The south-east of Australia also shows declining rainfall, although it was not until the 1990s that a sustained downward trend began. The decrease is most pronounced in southern Victoria, where post-1997 rainfall is widely 10–20% below pre-1997 levels. Decreases have also occurred elsewhere in Victoria, Tasmania, and some parts of eastern South Australia and southern New South Wales. As in the south-west of Western Australia, rainfall decreases on the mainland have been concentrated in the cool season (April–October), with little change in the summer; conversely, Tasmanian rainfall changes have generally been largest in the summer.

In contrast, there have been large increases in rainfall in many parts of north-western Australia. These are largest in the Kimberley region of Western Australia, where rainfall in some places has risen by 40% or more since the 1960s, but also extend to the western half of the Northern Territory. Rainfall has also increased since the 1960s in interior regions of Western Australia, extending south as far as the Nullarbor, but limited data from this region make it difficult to establish changes over the full 20th century with confidence. The increasing rainfall trend in north-western Australia largely reflects extremely wet multiyear periods in the 1970s, around 2000 and, to a slightly lesser extent, around the 2010−11 La Niña, which have no equivalents in the data before 1970 (Figure 9).

In most of New South Wales, Queensland and northern South Australia, there has been little change in rainfall over the full 1900–2020 period. However, there has been considerable variability over time. The first half of the 20th century was relatively dry over most of the region, followed by a wet period from 1950 to the early 1990s (with the 1950s and 1970s being especially wet). Since the 1990s, rainfall has returned to levels more typical of the pre-1950 period, although in some regions the 2017−19 drought was more severe than any other drought during the 20th century (see case study: The 2017−19 Australian drought). Drier parts of the region are historically prone to prolonged dry periods – for example, there were 17 consecutive years with rainfall below the 1961−90 average in South Australia in 1922–38.

Figure 8 Australian rainfall trends: (a) 1900–2020; (b) 1960–2020
Figure 9 Timeseries of annual rainfall (anomalies from 1961–1990 mean) with 11-year running mean for (a) south-eastern Australia; (b) northern Australia; (c) south-western Australia; (d) the Murray–Darling Basin


The higher parts of the mountains in New South Wales, Victoria and Tasmania have regular winter snow cover. In New South Wales, which has the best long-term records of alpine snow depth, the average annual maximum snow depth at Spencers Creek had decreased by 10% in 2000−13 relative to 1954−99 (Pepler et al. 2015). Data availability for Victoria is more limited, beginning only in the 1980s, and very limited data are available for Tasmania.

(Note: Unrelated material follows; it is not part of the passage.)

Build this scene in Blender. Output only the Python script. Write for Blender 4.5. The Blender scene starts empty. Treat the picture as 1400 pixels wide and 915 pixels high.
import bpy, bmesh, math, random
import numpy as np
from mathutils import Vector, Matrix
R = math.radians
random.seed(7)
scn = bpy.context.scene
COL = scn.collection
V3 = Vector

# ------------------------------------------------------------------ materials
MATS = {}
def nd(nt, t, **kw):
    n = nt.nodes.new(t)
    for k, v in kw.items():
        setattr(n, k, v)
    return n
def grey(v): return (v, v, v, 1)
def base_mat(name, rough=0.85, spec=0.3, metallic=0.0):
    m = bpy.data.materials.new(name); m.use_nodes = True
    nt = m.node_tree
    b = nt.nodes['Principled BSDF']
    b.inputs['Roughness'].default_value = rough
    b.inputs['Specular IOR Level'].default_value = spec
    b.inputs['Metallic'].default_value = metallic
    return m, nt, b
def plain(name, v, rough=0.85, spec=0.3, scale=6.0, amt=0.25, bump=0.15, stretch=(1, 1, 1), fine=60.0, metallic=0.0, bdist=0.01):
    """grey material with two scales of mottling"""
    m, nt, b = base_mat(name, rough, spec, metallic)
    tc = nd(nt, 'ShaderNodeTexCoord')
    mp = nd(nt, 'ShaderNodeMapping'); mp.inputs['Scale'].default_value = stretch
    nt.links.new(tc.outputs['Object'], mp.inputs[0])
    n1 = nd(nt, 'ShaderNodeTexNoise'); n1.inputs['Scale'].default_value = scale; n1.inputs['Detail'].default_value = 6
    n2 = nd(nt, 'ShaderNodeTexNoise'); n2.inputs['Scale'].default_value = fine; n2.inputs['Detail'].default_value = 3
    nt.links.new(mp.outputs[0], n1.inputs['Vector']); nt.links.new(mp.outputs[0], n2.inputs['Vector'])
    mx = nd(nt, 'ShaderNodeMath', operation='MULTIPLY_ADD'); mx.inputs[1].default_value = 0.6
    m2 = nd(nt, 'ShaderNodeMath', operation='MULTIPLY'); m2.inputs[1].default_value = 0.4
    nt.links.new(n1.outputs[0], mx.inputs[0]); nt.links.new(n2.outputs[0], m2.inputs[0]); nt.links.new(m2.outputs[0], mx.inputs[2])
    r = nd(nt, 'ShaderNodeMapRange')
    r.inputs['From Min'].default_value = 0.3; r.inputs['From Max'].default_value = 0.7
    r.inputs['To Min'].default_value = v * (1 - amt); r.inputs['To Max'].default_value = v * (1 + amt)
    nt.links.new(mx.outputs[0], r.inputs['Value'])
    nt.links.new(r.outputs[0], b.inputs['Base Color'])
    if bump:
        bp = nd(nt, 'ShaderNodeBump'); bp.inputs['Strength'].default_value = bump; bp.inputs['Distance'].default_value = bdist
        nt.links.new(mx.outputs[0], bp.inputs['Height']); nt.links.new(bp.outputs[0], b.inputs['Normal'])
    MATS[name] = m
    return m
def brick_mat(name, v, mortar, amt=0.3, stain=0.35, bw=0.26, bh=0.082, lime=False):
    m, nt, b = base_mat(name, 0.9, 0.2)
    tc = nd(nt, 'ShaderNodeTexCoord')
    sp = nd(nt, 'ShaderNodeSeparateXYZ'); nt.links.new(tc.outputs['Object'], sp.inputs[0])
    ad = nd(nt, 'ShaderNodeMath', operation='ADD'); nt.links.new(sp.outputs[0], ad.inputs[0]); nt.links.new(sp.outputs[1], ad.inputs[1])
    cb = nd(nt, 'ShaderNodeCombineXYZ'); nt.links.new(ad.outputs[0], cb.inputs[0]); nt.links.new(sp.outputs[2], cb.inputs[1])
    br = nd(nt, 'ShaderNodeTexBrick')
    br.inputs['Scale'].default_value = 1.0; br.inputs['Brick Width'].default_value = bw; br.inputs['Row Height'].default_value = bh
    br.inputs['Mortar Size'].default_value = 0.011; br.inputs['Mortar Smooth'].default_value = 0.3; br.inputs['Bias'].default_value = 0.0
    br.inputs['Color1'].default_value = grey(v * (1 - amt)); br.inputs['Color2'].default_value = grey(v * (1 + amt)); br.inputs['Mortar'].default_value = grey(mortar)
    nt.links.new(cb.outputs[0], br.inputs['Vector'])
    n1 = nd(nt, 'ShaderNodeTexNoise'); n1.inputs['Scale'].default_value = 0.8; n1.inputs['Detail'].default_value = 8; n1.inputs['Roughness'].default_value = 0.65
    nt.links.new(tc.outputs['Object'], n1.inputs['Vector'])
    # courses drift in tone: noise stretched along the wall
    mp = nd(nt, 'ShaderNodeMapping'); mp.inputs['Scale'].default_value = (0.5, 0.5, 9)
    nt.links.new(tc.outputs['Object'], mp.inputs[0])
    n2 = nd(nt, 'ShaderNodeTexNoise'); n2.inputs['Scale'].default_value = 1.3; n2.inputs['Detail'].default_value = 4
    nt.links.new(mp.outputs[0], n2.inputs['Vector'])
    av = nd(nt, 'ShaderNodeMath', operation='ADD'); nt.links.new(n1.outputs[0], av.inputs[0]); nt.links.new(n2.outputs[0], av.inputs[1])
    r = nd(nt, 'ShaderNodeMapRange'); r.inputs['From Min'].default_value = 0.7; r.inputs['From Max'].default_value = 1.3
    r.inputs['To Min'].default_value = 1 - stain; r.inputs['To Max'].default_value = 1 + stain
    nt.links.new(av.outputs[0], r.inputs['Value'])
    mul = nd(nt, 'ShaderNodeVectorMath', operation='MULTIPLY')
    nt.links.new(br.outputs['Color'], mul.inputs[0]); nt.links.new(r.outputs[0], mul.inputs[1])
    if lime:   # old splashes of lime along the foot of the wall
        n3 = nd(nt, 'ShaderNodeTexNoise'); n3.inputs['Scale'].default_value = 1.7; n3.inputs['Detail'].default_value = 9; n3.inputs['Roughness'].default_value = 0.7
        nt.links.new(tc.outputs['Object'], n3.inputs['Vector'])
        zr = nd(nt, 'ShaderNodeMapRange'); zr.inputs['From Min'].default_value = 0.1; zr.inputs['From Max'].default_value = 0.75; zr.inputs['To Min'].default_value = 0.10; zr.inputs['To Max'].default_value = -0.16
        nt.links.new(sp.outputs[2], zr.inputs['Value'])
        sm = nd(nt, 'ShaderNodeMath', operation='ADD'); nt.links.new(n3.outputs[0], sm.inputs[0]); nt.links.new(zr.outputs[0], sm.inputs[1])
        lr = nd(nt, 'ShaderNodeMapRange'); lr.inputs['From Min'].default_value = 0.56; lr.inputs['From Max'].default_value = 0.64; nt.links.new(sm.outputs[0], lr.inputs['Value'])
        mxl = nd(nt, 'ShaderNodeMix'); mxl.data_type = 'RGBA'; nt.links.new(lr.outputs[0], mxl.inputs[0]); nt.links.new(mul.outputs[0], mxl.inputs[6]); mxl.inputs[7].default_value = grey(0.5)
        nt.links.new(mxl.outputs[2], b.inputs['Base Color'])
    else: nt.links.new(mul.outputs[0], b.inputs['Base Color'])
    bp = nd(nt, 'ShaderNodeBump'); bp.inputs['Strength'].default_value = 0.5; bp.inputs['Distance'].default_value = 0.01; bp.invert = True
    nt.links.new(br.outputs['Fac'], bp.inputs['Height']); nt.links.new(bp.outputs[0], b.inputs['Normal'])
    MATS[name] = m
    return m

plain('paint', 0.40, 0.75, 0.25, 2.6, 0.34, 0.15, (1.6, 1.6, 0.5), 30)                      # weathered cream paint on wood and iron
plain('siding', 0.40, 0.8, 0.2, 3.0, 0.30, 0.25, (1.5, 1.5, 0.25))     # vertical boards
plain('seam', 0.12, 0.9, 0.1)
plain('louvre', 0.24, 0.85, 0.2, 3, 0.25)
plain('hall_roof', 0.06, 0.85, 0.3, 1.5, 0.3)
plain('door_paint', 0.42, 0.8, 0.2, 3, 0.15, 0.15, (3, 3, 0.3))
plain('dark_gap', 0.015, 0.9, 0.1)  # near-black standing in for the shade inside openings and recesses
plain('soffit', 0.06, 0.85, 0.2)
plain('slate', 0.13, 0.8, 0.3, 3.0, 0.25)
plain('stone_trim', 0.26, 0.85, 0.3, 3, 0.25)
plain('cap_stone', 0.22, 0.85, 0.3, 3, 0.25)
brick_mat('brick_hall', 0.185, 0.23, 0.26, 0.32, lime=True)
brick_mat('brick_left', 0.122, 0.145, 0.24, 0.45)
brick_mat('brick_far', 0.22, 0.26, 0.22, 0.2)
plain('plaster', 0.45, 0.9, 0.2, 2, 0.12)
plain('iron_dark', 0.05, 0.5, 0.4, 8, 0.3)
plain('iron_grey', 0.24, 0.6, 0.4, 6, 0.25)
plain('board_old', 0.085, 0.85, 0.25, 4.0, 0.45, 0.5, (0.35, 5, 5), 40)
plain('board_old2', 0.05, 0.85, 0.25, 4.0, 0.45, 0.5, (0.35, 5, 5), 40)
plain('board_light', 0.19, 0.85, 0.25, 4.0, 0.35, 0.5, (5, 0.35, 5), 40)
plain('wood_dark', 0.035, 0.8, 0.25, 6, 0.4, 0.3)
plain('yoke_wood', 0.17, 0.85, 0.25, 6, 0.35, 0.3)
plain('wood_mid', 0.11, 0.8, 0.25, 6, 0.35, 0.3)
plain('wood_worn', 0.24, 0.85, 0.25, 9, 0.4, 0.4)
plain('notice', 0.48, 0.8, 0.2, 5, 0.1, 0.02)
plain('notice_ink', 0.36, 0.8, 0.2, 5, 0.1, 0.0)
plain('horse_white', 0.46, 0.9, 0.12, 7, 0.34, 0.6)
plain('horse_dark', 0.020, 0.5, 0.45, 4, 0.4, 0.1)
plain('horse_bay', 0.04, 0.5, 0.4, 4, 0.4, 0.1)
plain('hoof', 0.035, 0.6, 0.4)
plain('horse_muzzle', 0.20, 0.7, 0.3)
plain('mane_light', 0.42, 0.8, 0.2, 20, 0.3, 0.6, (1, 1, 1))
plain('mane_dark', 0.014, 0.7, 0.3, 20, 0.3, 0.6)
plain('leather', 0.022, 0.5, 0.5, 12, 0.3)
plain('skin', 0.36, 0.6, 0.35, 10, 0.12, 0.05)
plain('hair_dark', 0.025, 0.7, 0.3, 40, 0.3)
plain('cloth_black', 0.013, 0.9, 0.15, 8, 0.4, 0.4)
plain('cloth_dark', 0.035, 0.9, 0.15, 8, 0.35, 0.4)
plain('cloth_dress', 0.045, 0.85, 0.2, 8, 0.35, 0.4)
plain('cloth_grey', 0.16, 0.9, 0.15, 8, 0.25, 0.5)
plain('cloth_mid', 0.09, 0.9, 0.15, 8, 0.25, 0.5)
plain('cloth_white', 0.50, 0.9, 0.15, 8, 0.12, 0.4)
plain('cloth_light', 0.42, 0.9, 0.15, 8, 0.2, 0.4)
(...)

There are also limited data for snowfall outside the alpine regions, although a study (Hague & Trewin 2014) of records at a site at 790 m elevation near Bombala found a significant decrease in various snow season indicators between 1954 and 2001; a long-term decline in snow events in South Australia from 1838 to 2019 has also been found (Gergis et al. 2020).

Assessment Rainfall changes
2021 Assessment graphic showing the environment is in poor condition, resulting in diminished environmental values, and the situation is deteriorating.
Somewhat adequate confidence

Rainfall has decreased since 1970 in south-western and south-eastern Australia. The strongest decreases have been in the cool season, placing substantial stresses on water availability in those regions. Over the same period, rainfall has increased in north-western Australia. In other parts of Australia, a clear trend has not emerged outside natural variability. However, the 2017–19 drought was of unprecedented intensity in some regions, particularly in the northern Murray–Darling Basin.
Related to United Nations Sustainable Development Goal target 13.2

Impacts of rainfall changes

Reduced levels of rainfall and changes in rainfall seasonality in parts of Australia, along with increased frequency of storms and floods (see High-rainfall extremes), will all affect the environment and human communities. Reduced and altered seasonality of rainfall is:

  • decreasing water availability in rivers, associated waterways, wetlands, groundwater and aquifers (see the Inland water chapter)
  • reducing the availability of water for species, habitats and ecosystems, and therefore contributing to ecosystem changes and loss of biodiversity
  • reducing the availability of water for human uses, including consumption and agriculture
  • leading to air quality issues (see the Air Quality chapter)
  • driving spatial shifts in agriculture (see the Biodiversity and Land chapters)
  • affecting traditional plants needed for harvesting and materials (see case study: Yorta Yorta weaving).